Ainsi, elle lève progressivement le voile sur l’histoire et le parcours de Samuel Fahlberg. Un médecin voyageur qui connut les faveurs du roi de Suède avant de tomber en disgrâce et de finir ses jours à Saint-Eustache. « Il avait épousé une femme de Saint-Eustache », souffle Arlette Magras qui a pris soin de sortir et d’exposer les plans d’urbanisme conçus par Samuel Fahlberg, savamment encadrés.
« Beaucoup d’humilité »
Ce n’est pas sans une certaine fascination que Siv et Jennie ont pénétré dans le Domaine Félicité. Sans doute ne s’attendaient-elles pas à y trouver une telle quantité de documents qui témoignent du passage et de l’activité de leur ancêtre sur l’île. « On découvre tout cela avec beaucoup d’humilité, concède Jennie. En plus, les gens sont très accueillants, très curieux. On se sent comme chez nous finalement ! Etre ici, c’est presque irréel, comme un conte de fée que l’on découvre en vrai. Quand on est arrivé, on est venu par bateau de Saint-Martin et ça nous a vraiment donné cette impression d’être des Suédois revenant à Saint-Barth. » Et Siv de s’interroger, sourire aux lèvres : « Cette île est tellement belle aujourd’hui, je me demande bien pourquoi la Suède ne l’a pas gardée ! » Une question que son petit-fils, le garçon de Jennie, a certainement dû poser. « Pendant que nous sommes là, il est à la plage », s’amuse Jennie qui s’empresse de montrer une photo prise devant la plaque apposée à l’entrée de l’espace Gustaf III. Le garçon, âgé de onze ans, pose fièrement de profil. « Il s’appelle… Gustaf », sourit sa mère. Etrange coïncidence, s’il en est.
Mort empoisonné ?
Pour Siv, un mystère reste entier concernant son ancêtre. « Je me demande comment Samuel est mort », lance-t-elle. Arlette Magras lui répond : « Il est mort à Saint-Eustache et il ne savait pas qu’il avait été gracié. » Et Siv de supposer : « Il était de bonne constitution, alors peut-être qu’il a été empoisonné. » Sur ce point, l’histoire demeure floue. Une seule chose est sûre, c’est que Samuel Fahlberg n’a pas été ménagé par le gouverneur, Hans Henrik Anckarheim. En 1810, après des échauffourées au sein de la population, il a tenté une médiation avec le gouverneur anglais des Iles sous le vent. Une démarche qui lui a valu d’être accusé de trahison et d’être condamné, en 1813, à l’exil de la Suède. Il bénéficia d’une amnistie vingt ans plus tard, mais mourut avant d’en avoir eu connaissance.
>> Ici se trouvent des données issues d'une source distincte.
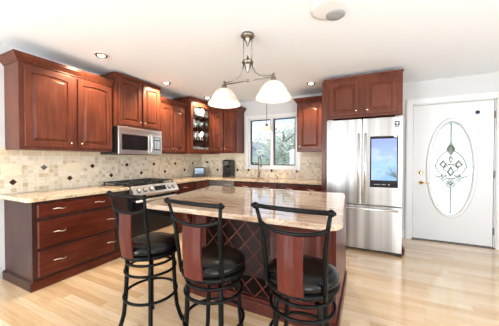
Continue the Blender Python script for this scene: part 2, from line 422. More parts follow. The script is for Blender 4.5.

La semaine dernière, ses descendants ont sillonné l’île et ont pu rencontrer le président de la Collectivité. L’occasion aussi pour Nils Dufau d’évoquer les projets de l’Asbas qui espère envoyer une délégation à Piteå l’année prochaine. « Ça fait cinq ans que l’on n’a pas pu y aller », constate-t-il avec regret. Mais avant de programmer cette visite, Nils Dufau doit mettre en relation les élus. « Parce que si Saint-Barth a une nouvelle majorité, Piteå a également changé d’équipe municipale lors des dernières élections, s’amuse-t-il. L’Asbas va donc s’assurer que le contact soit bien établi. » Avec d’autant plus de facilité que Nils Dufau a pu constater lors de ses discussions avec Sev et Jennie que son suédois était encore excellent.